Though Li conjectured the holes might be related to sacrifice, Liu was reluctant to draw a conclusion.
"If they were used to hold
remains, how could people keep the ashes? If they were used to hold
flags, they could not have had different sizes," Liu said.
"I never saw anything like this before. We need more evidence to make a judgment."
An ancient city?
Divers all said that the layout of the underwater relics suggests some stone buildings had collapsed.
"Over an edge of stone
piles, the water suddenly expanded before my eyes. A collapsed but
still discernable stone staircase emerged under my body, slanting into
deep water," said Zhao Yahui, a reporter with People's Daily who tried
a 30-minute dive on the second day.
He said on every two or three rocks were signs and patterns.
There is enough evidence to prove that there are old buildings under the lake, archaeologists said.
But because preliminary
analyses about the signs and patterns oppose the previous inference
that the underwater construction was built 1,800 years ago, it could
rule out the notion that the relics were a part of Yuyuan.
Nonetheless, some local
archaeologists argued that Yunnan had a laggard civilization history
compared to hinterland, so it is still possible that Chinese characters
were not that popular in this place during that time.
Is it something older?
The stone structure
contradicts both assumptions, but supports a more wild theory put
forward by Zhang Xinning, a senior local archaeologist.

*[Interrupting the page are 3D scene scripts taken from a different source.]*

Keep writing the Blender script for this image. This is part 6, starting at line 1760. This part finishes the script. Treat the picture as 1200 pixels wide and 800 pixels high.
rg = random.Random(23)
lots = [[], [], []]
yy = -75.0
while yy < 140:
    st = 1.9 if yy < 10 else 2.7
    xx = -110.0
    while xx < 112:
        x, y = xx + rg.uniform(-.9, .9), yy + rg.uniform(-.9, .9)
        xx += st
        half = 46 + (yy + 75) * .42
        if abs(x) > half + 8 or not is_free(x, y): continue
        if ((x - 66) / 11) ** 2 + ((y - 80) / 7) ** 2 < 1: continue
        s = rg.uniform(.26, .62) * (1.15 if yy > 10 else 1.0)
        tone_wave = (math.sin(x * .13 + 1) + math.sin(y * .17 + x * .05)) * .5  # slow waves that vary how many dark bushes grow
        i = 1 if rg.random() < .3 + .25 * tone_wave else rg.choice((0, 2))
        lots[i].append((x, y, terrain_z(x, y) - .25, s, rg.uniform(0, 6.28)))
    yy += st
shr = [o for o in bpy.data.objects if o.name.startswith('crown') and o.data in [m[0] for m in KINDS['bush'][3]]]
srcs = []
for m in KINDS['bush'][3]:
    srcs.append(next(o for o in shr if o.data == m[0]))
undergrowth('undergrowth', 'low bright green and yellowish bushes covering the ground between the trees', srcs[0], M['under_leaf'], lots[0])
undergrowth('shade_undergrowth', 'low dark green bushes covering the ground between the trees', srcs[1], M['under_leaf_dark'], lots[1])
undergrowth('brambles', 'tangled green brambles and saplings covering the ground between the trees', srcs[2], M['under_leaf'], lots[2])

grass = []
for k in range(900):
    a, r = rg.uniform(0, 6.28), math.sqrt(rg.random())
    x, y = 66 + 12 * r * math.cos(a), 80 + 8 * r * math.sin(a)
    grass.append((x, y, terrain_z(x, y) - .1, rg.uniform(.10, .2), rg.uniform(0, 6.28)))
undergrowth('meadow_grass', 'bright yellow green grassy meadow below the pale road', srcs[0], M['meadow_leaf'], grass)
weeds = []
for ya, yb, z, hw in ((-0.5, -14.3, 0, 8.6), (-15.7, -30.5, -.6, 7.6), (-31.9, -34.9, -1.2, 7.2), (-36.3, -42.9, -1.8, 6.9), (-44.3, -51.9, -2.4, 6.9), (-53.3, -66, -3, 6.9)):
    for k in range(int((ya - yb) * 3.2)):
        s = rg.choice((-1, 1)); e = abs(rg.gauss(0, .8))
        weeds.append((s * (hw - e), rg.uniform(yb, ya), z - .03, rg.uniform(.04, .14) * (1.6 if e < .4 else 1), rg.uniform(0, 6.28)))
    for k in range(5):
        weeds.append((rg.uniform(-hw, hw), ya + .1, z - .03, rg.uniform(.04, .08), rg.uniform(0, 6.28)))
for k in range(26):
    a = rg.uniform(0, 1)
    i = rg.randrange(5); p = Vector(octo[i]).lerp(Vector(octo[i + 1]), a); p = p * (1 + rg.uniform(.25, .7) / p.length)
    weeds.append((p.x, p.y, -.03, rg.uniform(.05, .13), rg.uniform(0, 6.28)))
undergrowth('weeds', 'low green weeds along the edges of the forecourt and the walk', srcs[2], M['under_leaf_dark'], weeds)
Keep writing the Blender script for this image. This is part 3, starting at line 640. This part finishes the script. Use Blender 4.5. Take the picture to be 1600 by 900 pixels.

According to Zhang, the relics may only be several hundred years old, when the place "had lots of stone buildings."
"There is a question we need to ask before jumping to a conclusion," he said.
"Did the relics result from one collapse or several collapses in different time?"
Sitting right on an
earthquake-intensive belt, the Fuxian Lake area may have swallowed more
than one building more than once, Zhang said.
All these questions remain puzzles since "no cogent evidence, such as containers or instruments, were found," Geng said.
Liu said it is hard to
imagine that it was a city, because "not a single trace of human
activities was left." But he added that water flow must have flushed
some evidence somewhere else in the huge lake.
Also, to facilitate further
examination, divers have not been allowed to move the rocks until they
label them and have a specific map of their layout.
"Maybe something is hiding
beneath these rocks," said Geng, who has spent these years working
together with other local divers fixing labels and indicators on the
relics.
He said the seven-day
exploration only targets a small area of the relics, about 800 square
metres wide and less than 20 metres deep.
A robot was dispatched on the third day to explore a deeper area, but nothing new was found.
"It may take us no less
than 10 years to conduct such a huge underwater archaeological
investigation. It is far more difficult than doing on the land. More
difficult for the fact that we archaeologists cannot dive, and divers
do not have the same knowledge," Liu said.